Given request: Find the lines that include the string "Python" and report how many there are. Give no other text.

··· Input records ···

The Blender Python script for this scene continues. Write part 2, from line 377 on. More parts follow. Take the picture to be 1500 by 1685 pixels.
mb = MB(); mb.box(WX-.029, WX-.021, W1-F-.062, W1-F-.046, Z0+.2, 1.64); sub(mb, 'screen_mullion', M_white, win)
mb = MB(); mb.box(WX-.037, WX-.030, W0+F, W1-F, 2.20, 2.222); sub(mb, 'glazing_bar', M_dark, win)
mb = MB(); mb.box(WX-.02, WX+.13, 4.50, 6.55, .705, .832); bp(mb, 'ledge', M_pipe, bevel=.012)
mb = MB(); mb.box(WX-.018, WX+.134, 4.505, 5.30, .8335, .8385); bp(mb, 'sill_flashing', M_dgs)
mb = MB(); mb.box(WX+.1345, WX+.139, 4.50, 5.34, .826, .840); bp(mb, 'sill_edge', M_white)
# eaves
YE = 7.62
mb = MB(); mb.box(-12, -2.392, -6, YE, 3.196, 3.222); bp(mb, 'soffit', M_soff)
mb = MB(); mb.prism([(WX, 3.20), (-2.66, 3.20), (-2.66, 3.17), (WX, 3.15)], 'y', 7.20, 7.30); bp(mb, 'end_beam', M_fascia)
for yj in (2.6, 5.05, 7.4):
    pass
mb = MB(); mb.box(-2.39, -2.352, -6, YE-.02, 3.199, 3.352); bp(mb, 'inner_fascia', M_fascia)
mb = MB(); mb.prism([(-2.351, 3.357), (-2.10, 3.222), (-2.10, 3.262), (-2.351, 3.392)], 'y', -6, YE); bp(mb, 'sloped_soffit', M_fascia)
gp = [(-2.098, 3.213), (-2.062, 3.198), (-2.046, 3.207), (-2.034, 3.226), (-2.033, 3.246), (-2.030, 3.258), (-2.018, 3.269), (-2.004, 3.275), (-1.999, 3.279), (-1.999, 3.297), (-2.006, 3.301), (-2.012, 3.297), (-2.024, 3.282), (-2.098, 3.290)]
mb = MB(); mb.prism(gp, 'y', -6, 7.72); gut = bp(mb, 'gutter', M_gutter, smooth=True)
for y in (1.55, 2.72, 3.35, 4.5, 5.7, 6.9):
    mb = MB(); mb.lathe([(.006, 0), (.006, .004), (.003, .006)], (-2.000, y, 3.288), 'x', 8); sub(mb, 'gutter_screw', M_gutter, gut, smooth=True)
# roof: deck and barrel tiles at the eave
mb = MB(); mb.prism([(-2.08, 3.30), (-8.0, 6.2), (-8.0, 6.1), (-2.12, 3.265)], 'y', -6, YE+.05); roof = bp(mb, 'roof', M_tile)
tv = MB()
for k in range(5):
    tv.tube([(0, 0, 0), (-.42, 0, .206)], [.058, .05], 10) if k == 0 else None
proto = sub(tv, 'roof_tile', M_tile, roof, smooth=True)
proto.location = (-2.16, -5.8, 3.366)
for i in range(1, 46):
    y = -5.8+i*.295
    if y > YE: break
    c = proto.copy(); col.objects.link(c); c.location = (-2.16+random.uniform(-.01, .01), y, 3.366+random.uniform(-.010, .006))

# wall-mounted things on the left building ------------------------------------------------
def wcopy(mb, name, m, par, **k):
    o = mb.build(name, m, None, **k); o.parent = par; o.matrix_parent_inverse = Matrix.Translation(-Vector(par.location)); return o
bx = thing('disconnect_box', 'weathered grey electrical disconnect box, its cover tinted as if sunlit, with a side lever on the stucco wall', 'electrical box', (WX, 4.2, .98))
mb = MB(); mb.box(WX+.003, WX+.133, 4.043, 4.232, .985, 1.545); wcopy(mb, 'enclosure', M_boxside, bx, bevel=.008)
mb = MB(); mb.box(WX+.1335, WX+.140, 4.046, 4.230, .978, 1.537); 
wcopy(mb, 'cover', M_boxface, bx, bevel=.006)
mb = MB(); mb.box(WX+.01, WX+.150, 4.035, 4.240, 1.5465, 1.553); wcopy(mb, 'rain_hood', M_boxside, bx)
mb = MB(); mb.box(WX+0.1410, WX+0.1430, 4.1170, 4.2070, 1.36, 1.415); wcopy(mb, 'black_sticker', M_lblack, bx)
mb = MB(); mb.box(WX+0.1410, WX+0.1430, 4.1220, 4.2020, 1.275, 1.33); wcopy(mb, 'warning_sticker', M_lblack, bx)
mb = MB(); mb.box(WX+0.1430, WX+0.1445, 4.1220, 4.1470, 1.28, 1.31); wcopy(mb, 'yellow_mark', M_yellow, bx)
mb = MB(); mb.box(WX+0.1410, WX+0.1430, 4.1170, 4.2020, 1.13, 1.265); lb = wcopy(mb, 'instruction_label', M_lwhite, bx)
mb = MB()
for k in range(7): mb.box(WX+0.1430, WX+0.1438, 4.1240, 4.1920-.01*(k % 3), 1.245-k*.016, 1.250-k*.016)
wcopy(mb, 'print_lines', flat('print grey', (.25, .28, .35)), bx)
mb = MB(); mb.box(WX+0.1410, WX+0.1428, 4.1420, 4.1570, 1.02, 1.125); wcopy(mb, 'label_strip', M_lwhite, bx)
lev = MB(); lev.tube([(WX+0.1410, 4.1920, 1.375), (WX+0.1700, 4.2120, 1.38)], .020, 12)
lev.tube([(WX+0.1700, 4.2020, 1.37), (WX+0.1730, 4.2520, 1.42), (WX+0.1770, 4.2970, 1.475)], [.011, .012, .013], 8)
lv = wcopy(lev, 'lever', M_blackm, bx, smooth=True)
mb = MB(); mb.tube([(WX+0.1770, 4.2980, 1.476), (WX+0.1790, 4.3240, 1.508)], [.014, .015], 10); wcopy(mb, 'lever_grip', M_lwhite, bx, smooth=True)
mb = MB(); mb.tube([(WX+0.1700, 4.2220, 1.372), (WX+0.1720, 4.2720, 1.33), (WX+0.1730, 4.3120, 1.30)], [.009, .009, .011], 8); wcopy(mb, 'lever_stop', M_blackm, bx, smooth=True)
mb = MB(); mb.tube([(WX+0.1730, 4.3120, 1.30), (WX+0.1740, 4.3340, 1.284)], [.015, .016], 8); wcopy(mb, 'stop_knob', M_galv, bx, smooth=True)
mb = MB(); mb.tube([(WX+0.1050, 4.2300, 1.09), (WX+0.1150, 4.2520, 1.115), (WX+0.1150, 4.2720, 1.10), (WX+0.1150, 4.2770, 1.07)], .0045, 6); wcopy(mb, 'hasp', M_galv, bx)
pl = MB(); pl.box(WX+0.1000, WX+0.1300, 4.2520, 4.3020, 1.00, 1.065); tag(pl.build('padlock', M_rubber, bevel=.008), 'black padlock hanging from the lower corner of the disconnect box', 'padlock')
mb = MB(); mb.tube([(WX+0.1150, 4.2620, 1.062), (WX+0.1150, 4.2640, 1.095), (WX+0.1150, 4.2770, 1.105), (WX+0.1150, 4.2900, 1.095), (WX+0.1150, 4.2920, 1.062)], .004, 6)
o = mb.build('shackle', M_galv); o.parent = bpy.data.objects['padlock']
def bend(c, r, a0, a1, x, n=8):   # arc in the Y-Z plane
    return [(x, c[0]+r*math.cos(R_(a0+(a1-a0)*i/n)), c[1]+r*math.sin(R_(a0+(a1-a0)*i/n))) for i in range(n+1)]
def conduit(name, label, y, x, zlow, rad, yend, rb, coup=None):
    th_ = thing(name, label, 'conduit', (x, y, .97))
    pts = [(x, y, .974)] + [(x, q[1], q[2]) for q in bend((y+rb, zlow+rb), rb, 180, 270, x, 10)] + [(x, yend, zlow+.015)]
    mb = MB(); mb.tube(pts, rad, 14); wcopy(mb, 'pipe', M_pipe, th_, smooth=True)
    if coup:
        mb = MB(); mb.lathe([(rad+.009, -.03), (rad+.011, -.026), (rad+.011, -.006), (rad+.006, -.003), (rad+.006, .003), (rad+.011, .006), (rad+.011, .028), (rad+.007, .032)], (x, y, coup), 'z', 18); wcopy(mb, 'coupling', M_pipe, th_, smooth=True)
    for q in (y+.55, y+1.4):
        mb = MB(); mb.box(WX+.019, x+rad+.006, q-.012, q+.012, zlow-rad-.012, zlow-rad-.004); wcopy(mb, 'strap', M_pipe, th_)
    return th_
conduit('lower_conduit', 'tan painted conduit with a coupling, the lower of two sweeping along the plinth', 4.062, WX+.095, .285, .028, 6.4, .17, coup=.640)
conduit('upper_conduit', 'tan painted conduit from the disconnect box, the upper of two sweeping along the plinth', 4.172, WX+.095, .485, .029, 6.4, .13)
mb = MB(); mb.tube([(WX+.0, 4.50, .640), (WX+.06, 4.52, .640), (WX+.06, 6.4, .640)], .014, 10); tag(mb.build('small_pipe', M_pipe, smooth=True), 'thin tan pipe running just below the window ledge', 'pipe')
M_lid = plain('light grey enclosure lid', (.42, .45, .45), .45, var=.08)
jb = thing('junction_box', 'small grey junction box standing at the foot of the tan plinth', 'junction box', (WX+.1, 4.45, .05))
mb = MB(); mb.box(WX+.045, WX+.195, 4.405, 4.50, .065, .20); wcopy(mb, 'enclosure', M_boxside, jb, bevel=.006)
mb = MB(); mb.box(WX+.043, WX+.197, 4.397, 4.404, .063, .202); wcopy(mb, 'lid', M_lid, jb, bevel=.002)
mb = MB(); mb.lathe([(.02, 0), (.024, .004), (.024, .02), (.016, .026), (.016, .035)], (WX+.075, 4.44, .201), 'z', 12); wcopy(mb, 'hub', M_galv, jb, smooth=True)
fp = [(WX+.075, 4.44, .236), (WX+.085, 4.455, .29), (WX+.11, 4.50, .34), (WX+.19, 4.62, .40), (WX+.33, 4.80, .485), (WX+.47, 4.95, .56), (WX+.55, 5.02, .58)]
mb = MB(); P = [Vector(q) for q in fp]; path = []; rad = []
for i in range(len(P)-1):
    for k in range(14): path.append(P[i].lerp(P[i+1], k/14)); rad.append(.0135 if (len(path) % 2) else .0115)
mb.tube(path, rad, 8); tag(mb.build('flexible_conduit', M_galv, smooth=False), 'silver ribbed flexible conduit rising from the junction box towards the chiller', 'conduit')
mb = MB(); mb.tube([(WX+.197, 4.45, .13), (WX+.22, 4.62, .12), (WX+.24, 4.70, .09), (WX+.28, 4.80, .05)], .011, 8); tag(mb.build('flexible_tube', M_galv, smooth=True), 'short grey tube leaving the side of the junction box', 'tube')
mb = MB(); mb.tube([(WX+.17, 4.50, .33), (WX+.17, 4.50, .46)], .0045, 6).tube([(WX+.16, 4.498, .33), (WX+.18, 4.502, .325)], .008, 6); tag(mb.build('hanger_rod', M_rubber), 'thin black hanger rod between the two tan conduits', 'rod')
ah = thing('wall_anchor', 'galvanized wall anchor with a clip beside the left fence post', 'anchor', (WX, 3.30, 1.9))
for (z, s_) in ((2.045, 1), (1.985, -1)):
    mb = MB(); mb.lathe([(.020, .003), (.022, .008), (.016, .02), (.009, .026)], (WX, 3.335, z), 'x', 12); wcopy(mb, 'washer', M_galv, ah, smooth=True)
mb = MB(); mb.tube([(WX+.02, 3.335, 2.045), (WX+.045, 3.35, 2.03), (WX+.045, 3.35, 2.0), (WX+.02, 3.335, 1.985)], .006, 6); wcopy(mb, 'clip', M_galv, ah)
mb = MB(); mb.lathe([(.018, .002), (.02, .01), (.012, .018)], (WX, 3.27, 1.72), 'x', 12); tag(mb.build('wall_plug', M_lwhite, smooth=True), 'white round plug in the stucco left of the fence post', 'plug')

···
··· Input records ···

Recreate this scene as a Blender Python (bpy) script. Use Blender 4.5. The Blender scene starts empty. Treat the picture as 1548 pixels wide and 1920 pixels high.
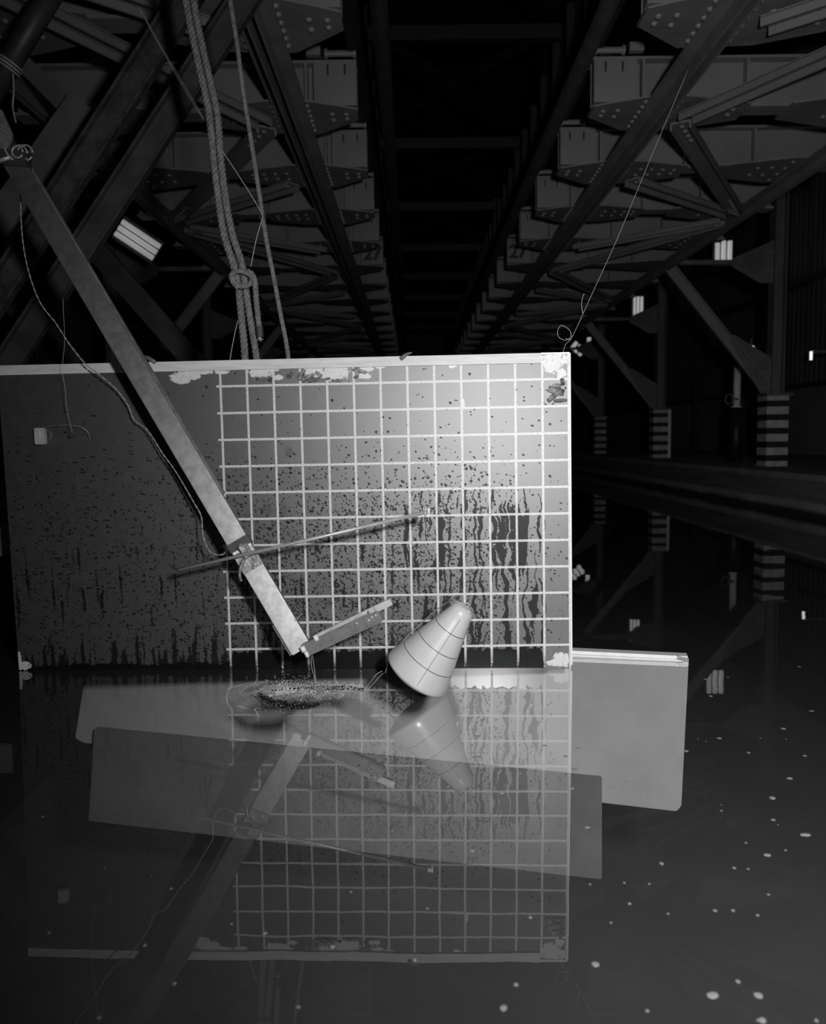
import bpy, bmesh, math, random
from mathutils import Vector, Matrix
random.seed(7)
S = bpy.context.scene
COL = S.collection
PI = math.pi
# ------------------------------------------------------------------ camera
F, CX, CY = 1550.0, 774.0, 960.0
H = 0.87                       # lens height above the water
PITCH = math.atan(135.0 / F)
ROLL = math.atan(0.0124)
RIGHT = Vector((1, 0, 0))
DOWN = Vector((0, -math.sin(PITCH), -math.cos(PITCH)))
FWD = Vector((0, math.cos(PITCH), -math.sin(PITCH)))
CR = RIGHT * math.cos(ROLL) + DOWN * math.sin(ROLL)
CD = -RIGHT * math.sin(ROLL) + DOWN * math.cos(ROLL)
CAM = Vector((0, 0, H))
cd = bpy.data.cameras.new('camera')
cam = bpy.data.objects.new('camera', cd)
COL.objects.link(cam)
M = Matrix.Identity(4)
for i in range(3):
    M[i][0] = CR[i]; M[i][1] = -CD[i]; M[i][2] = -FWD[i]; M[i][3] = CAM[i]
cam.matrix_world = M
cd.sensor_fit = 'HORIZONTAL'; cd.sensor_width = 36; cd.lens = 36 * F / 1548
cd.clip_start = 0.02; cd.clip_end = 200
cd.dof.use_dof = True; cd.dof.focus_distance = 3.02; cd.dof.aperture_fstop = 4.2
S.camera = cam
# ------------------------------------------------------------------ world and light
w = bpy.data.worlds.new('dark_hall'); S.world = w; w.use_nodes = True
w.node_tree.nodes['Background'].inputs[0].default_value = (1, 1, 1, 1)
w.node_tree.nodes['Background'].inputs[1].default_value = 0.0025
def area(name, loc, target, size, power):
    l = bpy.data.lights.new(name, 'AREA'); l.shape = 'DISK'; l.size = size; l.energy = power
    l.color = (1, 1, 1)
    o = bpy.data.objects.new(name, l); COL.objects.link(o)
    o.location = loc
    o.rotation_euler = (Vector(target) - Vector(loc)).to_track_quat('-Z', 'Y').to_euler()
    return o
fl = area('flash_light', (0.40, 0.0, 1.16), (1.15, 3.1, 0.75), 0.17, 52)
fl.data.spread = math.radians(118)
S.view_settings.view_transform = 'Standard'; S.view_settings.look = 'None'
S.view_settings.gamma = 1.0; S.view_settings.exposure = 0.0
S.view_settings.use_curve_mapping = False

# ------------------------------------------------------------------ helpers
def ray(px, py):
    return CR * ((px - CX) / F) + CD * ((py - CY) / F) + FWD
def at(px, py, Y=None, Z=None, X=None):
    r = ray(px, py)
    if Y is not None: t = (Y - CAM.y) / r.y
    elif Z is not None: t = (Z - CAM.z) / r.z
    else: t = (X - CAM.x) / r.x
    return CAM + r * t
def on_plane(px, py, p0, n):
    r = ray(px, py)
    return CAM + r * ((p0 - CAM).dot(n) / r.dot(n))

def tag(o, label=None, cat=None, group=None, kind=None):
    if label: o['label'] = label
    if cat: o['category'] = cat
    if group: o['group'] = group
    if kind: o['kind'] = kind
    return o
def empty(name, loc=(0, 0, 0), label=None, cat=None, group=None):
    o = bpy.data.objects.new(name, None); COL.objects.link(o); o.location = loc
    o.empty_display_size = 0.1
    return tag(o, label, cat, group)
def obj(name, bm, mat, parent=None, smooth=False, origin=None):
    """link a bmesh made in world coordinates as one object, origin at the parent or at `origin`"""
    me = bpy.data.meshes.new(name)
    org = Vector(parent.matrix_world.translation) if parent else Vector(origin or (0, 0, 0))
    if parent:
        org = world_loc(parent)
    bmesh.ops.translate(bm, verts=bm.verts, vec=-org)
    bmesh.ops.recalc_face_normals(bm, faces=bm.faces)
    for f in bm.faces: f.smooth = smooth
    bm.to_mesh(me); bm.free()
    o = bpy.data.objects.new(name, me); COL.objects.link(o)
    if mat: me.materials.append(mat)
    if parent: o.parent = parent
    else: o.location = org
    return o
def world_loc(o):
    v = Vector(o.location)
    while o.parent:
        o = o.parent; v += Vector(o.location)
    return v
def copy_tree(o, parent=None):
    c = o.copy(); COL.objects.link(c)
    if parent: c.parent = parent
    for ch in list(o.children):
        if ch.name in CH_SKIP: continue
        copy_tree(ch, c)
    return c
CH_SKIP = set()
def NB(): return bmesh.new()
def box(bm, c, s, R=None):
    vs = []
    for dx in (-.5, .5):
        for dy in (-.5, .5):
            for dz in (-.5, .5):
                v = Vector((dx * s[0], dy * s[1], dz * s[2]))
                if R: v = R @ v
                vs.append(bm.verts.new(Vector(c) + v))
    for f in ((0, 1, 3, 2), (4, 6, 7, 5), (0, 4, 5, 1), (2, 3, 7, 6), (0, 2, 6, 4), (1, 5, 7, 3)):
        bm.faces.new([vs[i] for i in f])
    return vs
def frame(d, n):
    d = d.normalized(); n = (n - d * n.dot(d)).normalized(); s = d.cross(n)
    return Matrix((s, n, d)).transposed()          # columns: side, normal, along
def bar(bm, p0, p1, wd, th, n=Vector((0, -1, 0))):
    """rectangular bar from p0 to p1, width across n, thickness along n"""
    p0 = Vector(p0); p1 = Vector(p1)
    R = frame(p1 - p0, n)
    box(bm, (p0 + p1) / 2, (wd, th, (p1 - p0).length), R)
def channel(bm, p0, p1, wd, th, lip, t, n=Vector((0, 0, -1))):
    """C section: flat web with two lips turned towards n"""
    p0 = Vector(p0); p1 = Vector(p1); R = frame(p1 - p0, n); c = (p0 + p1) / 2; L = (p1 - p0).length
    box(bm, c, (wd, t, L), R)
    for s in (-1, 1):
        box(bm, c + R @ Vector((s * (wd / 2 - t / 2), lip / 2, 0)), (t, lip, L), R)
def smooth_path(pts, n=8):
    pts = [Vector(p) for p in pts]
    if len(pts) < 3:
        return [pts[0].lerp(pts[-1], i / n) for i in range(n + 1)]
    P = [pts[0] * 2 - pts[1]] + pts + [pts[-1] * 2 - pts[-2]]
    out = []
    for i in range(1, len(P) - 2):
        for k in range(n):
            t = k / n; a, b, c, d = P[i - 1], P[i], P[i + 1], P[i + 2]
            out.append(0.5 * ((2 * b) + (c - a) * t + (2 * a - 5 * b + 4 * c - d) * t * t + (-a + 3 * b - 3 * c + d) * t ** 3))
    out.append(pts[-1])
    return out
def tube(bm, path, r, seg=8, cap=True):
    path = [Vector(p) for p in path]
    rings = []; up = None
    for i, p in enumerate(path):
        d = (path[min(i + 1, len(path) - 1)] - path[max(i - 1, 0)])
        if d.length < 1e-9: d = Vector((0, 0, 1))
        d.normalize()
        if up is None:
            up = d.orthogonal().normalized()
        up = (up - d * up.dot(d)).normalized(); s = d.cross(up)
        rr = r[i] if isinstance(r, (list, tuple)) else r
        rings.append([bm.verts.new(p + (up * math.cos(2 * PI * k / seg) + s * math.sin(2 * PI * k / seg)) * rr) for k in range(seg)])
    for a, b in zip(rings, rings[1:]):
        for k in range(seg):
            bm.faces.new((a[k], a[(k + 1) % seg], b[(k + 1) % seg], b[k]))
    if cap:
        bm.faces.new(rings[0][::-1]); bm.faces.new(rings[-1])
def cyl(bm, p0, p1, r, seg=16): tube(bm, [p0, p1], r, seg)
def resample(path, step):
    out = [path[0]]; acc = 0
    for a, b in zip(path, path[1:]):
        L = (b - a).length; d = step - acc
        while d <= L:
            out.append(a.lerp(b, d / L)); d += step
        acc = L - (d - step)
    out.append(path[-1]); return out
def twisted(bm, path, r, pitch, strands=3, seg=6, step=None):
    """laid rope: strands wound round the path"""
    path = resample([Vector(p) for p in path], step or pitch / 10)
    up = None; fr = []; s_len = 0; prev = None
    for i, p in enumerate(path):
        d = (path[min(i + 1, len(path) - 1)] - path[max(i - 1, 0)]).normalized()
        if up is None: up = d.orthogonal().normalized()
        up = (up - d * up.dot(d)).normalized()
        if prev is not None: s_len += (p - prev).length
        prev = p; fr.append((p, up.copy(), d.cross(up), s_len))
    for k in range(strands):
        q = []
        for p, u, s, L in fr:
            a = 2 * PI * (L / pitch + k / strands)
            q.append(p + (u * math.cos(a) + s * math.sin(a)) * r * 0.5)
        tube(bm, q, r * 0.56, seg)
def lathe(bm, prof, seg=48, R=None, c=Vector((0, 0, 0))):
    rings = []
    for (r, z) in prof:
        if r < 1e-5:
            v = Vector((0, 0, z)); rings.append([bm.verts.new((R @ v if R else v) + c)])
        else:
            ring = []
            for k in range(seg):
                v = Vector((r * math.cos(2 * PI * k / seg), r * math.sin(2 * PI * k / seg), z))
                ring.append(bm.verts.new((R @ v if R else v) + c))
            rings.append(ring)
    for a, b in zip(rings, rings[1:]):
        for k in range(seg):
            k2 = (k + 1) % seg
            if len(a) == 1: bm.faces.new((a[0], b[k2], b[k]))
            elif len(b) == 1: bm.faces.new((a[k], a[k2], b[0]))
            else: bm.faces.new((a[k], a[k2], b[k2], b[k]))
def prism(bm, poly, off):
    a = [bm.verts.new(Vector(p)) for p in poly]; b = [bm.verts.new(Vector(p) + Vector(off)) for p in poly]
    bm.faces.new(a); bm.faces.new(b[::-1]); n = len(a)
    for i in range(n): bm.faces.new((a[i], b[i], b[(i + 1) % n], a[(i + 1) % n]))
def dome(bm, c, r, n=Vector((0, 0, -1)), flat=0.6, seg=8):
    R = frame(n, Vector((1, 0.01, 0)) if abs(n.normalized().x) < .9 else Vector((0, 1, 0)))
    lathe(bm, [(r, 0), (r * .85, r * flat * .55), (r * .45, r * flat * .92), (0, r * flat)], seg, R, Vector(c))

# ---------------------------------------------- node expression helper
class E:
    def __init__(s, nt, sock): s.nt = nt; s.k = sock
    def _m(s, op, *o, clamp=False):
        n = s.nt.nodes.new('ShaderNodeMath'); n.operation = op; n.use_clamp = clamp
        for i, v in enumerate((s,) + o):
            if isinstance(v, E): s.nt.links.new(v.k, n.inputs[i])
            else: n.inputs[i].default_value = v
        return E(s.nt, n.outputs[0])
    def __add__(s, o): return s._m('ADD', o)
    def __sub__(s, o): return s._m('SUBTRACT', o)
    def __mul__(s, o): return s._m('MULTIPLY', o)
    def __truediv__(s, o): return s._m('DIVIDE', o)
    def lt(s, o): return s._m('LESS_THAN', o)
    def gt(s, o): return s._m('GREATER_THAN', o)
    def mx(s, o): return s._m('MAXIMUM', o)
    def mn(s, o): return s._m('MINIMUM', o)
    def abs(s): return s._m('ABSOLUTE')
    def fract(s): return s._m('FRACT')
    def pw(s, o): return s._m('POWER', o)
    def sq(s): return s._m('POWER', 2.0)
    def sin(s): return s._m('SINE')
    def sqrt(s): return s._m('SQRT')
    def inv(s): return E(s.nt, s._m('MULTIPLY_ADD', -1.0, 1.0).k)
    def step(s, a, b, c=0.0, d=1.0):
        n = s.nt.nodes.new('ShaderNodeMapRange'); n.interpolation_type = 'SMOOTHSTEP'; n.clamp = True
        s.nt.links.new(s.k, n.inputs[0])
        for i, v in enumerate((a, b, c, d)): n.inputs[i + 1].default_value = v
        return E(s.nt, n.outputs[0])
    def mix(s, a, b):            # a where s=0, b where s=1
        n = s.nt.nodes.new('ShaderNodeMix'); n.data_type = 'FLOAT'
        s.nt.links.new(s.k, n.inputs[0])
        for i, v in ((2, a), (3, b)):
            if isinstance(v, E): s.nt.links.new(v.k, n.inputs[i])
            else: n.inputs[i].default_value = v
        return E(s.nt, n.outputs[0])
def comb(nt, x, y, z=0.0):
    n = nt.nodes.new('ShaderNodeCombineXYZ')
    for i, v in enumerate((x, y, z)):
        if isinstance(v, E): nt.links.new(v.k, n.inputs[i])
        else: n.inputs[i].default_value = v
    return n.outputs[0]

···

Correct output: 2